SJZ, Member, New York Bar / FreeAdvice Contributing Attorney

Answered 3 years ago | Contributor

1) If you violate a written employment contract, you can be sued for the losses or "damages" that the employer can prove your violation caused them, such as if they can show that to replace you on short notice, they had to hire someone else at a premium: in that case, they could sue for the additional salary or wages they have to pay.
2) If the company violated the agreement in some way first, such as not paying you for work you do, however, their breach may enable you to treat the contract as terminated and escape any liability. Someone cannot hold you to a contract while violating it themselves.

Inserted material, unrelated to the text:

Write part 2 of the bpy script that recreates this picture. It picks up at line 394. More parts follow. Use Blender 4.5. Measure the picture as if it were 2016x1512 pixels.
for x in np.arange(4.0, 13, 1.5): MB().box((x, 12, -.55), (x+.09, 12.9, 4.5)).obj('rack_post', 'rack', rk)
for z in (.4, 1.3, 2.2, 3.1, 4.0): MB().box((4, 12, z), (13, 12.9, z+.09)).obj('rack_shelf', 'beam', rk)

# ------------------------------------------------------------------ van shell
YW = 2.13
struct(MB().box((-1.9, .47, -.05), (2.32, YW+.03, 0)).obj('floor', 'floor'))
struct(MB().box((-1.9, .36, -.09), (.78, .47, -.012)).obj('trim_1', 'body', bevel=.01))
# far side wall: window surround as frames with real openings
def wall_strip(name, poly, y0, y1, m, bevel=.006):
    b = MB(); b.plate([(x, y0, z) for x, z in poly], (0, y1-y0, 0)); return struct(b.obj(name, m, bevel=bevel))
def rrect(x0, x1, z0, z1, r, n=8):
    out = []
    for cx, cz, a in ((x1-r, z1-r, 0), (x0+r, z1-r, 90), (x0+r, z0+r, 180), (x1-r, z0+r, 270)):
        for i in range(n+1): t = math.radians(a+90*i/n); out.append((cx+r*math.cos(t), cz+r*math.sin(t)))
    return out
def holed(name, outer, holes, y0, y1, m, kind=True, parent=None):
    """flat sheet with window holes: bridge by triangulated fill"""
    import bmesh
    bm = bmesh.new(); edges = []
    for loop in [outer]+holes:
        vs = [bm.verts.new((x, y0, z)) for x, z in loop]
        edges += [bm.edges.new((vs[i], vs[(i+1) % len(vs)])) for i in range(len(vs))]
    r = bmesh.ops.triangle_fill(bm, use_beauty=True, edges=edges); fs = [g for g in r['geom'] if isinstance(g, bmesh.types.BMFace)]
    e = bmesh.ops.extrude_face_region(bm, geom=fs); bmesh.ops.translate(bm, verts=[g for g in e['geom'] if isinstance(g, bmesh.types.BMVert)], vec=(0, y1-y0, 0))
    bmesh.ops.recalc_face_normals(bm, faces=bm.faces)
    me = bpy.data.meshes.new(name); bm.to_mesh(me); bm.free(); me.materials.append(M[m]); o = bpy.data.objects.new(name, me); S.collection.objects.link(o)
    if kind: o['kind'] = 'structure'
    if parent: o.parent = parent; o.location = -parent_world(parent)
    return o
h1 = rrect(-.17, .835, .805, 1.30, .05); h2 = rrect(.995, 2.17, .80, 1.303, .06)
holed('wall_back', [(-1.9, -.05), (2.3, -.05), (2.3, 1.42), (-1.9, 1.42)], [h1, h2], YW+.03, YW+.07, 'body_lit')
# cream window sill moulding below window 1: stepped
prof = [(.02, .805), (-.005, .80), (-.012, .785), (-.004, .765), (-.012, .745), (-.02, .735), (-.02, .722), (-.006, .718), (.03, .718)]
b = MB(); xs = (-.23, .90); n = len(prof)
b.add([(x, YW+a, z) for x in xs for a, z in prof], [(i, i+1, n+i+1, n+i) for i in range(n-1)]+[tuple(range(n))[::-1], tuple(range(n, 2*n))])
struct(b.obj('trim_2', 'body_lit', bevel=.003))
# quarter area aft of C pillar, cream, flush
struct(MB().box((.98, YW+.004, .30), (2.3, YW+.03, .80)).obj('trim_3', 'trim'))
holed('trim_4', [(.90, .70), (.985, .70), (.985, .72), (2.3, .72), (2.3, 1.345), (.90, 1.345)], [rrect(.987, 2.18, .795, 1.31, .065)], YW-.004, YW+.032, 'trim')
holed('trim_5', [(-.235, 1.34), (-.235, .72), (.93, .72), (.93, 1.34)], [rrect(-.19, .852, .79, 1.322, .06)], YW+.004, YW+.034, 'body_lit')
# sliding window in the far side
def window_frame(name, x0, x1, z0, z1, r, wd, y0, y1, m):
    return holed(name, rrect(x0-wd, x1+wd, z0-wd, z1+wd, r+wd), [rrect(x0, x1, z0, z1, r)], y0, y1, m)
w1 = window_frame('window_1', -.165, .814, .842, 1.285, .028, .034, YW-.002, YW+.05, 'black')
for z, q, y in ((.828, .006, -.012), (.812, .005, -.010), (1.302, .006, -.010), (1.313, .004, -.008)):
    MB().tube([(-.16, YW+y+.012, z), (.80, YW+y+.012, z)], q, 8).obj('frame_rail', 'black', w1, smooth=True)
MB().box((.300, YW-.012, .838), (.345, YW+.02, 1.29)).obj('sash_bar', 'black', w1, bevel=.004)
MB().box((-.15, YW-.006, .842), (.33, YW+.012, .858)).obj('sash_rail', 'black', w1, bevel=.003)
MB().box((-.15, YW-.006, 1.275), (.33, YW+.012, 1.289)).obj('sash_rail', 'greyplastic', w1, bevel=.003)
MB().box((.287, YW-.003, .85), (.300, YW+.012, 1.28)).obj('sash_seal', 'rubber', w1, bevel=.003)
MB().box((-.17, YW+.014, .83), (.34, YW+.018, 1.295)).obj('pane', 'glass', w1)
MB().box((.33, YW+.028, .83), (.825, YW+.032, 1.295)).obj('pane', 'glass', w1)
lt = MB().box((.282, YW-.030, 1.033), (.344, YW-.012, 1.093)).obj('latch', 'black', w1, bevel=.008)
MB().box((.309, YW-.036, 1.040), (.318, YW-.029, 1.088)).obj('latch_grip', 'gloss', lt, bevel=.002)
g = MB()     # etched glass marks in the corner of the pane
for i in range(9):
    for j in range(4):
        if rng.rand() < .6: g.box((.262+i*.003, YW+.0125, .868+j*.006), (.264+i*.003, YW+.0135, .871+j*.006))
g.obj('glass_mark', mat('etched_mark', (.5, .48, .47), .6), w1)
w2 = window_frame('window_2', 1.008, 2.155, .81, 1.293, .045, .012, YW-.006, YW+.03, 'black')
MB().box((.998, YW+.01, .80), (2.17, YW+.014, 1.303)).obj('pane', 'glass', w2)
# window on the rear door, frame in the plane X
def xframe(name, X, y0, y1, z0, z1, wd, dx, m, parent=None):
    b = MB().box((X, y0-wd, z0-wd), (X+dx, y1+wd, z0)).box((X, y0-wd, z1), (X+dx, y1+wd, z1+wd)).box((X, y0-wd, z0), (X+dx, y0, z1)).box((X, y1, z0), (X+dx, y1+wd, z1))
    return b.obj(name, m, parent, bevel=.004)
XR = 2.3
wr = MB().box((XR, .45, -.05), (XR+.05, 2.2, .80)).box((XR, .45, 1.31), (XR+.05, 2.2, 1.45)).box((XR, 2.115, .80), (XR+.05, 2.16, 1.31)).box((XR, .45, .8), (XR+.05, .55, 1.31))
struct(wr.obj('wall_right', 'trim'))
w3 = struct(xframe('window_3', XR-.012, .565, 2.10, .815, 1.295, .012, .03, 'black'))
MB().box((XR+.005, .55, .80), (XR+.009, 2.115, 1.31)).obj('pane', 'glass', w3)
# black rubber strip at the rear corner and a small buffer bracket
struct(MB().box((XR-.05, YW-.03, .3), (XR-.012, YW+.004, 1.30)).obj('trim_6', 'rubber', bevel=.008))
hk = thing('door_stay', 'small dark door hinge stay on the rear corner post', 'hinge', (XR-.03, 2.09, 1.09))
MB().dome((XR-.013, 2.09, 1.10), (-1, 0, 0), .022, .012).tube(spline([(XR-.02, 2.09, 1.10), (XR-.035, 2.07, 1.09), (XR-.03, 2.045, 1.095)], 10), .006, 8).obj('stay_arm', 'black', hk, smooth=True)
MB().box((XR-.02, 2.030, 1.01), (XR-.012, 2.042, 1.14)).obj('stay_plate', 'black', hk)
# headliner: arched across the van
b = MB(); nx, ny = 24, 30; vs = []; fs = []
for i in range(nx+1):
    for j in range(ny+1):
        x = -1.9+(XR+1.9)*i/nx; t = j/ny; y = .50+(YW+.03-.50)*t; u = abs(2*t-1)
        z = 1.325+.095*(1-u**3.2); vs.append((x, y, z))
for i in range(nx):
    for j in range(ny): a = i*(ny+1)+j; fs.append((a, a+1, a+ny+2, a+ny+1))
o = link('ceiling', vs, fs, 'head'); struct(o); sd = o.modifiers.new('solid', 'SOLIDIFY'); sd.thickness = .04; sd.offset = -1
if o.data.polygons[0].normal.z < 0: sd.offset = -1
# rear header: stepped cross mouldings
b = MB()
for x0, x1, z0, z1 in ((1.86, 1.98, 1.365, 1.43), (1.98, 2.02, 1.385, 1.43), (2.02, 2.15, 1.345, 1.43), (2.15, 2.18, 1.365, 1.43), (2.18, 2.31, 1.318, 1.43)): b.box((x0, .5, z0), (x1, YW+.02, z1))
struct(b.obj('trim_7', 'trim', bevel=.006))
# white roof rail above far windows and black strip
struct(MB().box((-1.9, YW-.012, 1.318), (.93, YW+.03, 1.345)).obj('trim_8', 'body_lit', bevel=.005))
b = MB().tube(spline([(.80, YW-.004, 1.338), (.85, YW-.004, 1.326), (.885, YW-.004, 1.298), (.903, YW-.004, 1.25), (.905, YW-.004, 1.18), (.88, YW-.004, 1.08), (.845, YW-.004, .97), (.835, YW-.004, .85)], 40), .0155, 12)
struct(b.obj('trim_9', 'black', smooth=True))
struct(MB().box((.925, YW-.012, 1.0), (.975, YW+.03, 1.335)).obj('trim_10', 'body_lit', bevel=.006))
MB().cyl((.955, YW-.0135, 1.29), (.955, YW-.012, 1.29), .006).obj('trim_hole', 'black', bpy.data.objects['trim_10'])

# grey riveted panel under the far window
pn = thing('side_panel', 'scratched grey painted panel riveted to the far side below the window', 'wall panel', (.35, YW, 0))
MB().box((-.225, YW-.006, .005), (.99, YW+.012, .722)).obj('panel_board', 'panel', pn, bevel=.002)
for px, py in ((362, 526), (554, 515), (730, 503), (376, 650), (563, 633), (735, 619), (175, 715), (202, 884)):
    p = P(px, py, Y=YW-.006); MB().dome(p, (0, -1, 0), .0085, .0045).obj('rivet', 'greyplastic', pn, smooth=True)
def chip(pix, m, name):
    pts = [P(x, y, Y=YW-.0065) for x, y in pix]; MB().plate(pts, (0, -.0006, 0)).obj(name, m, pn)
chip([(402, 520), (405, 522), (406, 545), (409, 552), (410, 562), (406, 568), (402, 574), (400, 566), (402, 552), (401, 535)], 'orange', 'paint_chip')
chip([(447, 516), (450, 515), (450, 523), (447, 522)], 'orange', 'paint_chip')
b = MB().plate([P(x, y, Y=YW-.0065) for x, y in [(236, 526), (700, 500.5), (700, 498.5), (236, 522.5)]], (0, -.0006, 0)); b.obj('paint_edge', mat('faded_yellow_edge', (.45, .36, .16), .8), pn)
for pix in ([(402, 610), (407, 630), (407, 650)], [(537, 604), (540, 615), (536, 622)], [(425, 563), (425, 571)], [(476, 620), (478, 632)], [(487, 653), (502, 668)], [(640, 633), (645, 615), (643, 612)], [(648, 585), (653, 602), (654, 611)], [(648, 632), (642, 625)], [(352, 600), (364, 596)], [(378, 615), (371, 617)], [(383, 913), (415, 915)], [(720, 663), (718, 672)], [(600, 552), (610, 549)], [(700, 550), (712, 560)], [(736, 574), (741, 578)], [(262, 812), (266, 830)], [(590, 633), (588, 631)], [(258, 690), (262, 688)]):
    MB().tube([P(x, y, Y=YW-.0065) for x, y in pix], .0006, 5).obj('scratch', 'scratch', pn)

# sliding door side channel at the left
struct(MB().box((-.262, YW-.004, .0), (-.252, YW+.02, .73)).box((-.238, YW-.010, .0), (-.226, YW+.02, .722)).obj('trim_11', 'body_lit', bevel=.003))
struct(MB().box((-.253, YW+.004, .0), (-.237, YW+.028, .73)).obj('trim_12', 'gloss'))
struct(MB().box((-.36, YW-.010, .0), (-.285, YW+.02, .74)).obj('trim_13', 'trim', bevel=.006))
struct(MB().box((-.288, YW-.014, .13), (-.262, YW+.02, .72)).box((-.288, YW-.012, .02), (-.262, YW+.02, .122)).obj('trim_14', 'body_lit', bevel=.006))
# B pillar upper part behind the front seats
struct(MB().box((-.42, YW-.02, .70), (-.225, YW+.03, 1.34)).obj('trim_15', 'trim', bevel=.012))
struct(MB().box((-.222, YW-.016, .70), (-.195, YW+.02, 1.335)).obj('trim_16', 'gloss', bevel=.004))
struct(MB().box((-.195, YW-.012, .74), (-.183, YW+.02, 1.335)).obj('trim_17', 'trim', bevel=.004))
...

3) If you are not a salaried employee, you MUST be paid for all hours you work--there is no free or unpaid work for teachers or assistant teachers working on an hourly basis. So if you are paid on a hourly basis (not an annual salary), a failure to pay you for the extra 5 hours would be a breach of contract by your employer and may let you get out of the contract. You may also be able to sue the employer for the money you should have been paid.
You should consult with an employment law attorney about your situation, to see if you can get out of the contract, if you can sue for unpaid wages, and also what you might be liable for if you can't get out of the contract but quit anyway. 
Forget about the boss being inconsiderate and unreasonable: the law does not care about that and does not require employers to be considerate or reasonable; this is irrelevant.